*** Dataset excerpt ***
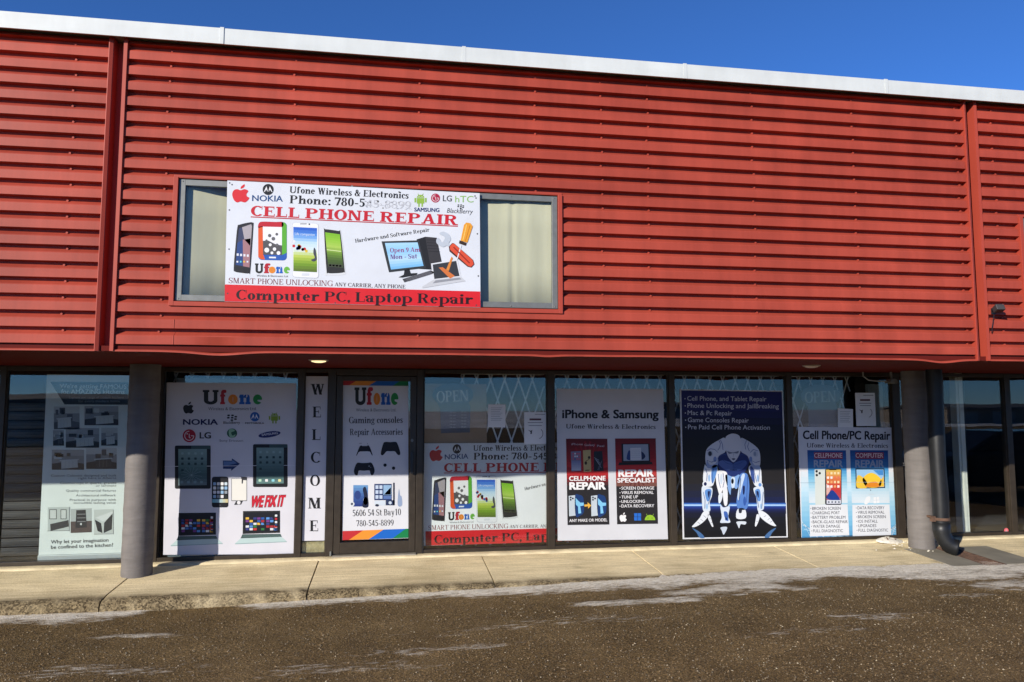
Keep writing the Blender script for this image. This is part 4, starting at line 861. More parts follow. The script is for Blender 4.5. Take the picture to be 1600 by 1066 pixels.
A.part('controller_picture', 2); A.poly([cq(*p) for p in ((292, 186), (300, 202), (400, 202), (412, 182), (440, 205), (470, 270), (502, 374), (490, 378), (450, 306), (400, 300), (270, 304), (240, 320), (205, 382), (194, 378), (230, 280), (262, 206))], (22, 22, 32)); A.line([cq(250, 152), cq(300, 150)], 2, (70, 70, 80)); A.line([cq(400, 150), cq(412, 170)], 2, (70, 70, 80))
A.part('controller_picture', 2); BL([(700, 150), (740, 126), (830, 130), (920, 124), (956, 150), (1000, 270), (1012, 350), (985, 372), (950, 350), (910, 302), (830, 300), (760, 302), (716, 350), (680, 376), (652, 350), (664, 270)])
A.part('controller_picture', 2); BL([(180, 570), (220, 512), (300, 516), (400, 514), (470, 508), (510, 560), (538, 650), (520, 720), (480, 744), (456, 700), (440, 656), (340, 660), (250, 656), (232, 700), (215, 746), (170, 726), (154, 660)]); A.z = 3; A.ell(*cq(435, 575), 4, 4, (130, 134, 140), 8); A.ell(*cq(465, 598), 3, 3, (110, 114, 124), 8)
A.part('controller_picture', 2); A.ell(*cq(730, 556), 8.5, 8.5, (22, 22, 30)); A.ell(*cq(888, 612), 8.5, 8.5, (22, 22, 30))
A.part('computer_picture', 2); A.grad([(168, 640), (242, 640), (242, 748), (168, 748)], [(110, 160, 210), (60, 96, 160), (40, 60, 130)], 8); A.z = 3; A.ell(190, 690, 16, 22, (44, 66, 130)); A.blob([(216, 660), (230, 650), (240, 690), (244, 748), (214, 748), (222, 700)], (26, 34, 60)); A.ell(161, 735, 13, 12, (220, 226, 232)); A.z = 4; A.ell(161, 735, 6, 6, (60, 70, 90)); A.z = 3
A.rect(274, 634, 362, 716, (36, 56, 104)); A.z = 4
for r_ in range(3):
    for c_ in range(2): A.rect(280 + 20*c_, 641 + 25*r_, 295 + 20*c_, 659 + 25*r_, (196, 212, 236))
A.rect(320, 640, 360, 690, (150, 186, 222)); A.poly([(322, 688), (358, 650), (358, 688)], (210, 226, 240)); A.rect(320, 694, 360, 710, (90, 120, 180)); A.z = 3; A.rect(369, 628, 377, 742, (26, 36, 66)); A.blob([(392, 740), (398, 660), (404, 690), (412, 700), (414, 742)], (150, 168, 200)); A.rect(332, 716, 376, 742, (40, 54, 90)); A.rect(276, 720, 330, 742, (210, 222, 236)); A.z = 4; A.ell(354, 729, 8, 8, (200, 214, 232)); A.z = 3; A.ell(230, 720, 12, 20, (196, 208, 226)); A.ell(288, 742, 10, 6, (40, 50, 80))
A.part('address', 2); A.serif('5606 54 St Bay10', 165, 797, 409, 791, 32, (40, 40, 44), .006); A.serif('780-545-8899', 184, 848, 372, 844, 30, (40, 40, 44), .006)
A.done()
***
Omit every picture, then reproduce the rest of the listing exactly.

Keep writing the Blender script for this image. This is part 4, starting at line 861. More parts follow. The script is for Blender 4.5. Take the picture to be 1600 by 1066 pixels.
A.part('controller_picture', 2); A.poly([cq(*p) for p in ((292, 186), (300, 202), (400, 202), (412, 182), (440, 205), (470, 270), (502, 374), (490, 378), (450, 306), (400, 300), (270, 304), (240, 320), (205, 382), (194, 378), (230, 280), (262, 206))], (22, 22, 32)); A.line([cq(250, 152), cq(300, 150)], 2, (70, 70, 80)); A.line([cq(400, 150), cq(412, 170)], 2, (70, 70, 80))
A.part('controller_picture', 2); BL([(700, 150), (740, 126), (830, 130), (920, 124), (956, 150), (1000, 270), (1012, 350), (985, 372), (950, 350), (910, 302), (830, 300), (760, 302), (716, 350), (680, 376), (652, 350), (664, 270)])
A.part('controller_picture', 2); BL([(180, 570), (220, 512), (300, 516), (400, 514), (470, 508), (510, 560), (538, 650), (520, 720), (480, 744), (456, 700), (440, 656), (340, 660), (250, 656), (232, 700), (215, 746), (170, 726), (154, 660)]); A.z = 3; A.ell(*cq(435, 575), 4, 4, (130, 134, 140), 8); A.ell(*cq(465, 598), 3, 3, (110, 114, 124), 8)
A.part('controller_picture', 2); A.ell(*cq(730, 556), 8.5, 8.5, (22, 22, 30)); A.ell(*cq(888, 612), 8.5, 8.5, (22, 22, 30))
A.part('computer_picture', 2); A.grad([(168, 640), (242, 640), (242, 748), (168, 748)], [(110, 160, 210), (60, 96, 160), (40, 60, 130)], 8); A.z = 3; A.ell(190, 690, 16, 22, (44, 66, 130)); A.blob([(216, 660), (230, 650), (240, 690), (244, 748), (214, 748), (222, 700)], (26, 34, 60)); A.ell(161, 735, 13, 12, (220, 226, 232)); A.z = 4; A.ell(161, 735, 6, 6, (60, 70, 90)); A.z = 3
A.rect(274, 634, 362, 716, (36, 56, 104)); A.z = 4
for r_ in range(3):
    for c_ in range(2): A.rect(280 + 20*c_, 641 + 25*r_, 295 + 20*c_, 659 + 25*r_, (196, 212, 236))
A.rect(320, 640, 360, 690, (150, 186, 222)); A.poly([(322, 688), (358, 650), (358, 688)], (210, 226, 240)); A.rect(320, 694, 360, 710, (90, 120, 180)); A.z = 3; A.rect(369, 628, 377, 742, (26, 36, 66)); A.blob([(392, 740), (398, 660), (404, 690), (412, 700), (414, 742)], (150, 168, 200)); A.rect(332, 716, 376, 742, (40, 54, 90)); A.rect(276, 720, 330, 742, (210, 222, 236)); A.z = 4; A.ell(354, 729, 8, 8, (200, 214, 232)); A.z = 3; A.ell(230, 720, 12, 20, (196, 208, 226)); A.ell(288, 742, 10, 6, (40, 50, 80))
A.part('address', 2); A.serif('5606 54 St Bay10', 165, 797, 409, 791, 32, (40, 40, 44), .006); A.serif('780-545-8899', 184, 848, 372, 844, 30, (40, 40, 44), .006)
A.done()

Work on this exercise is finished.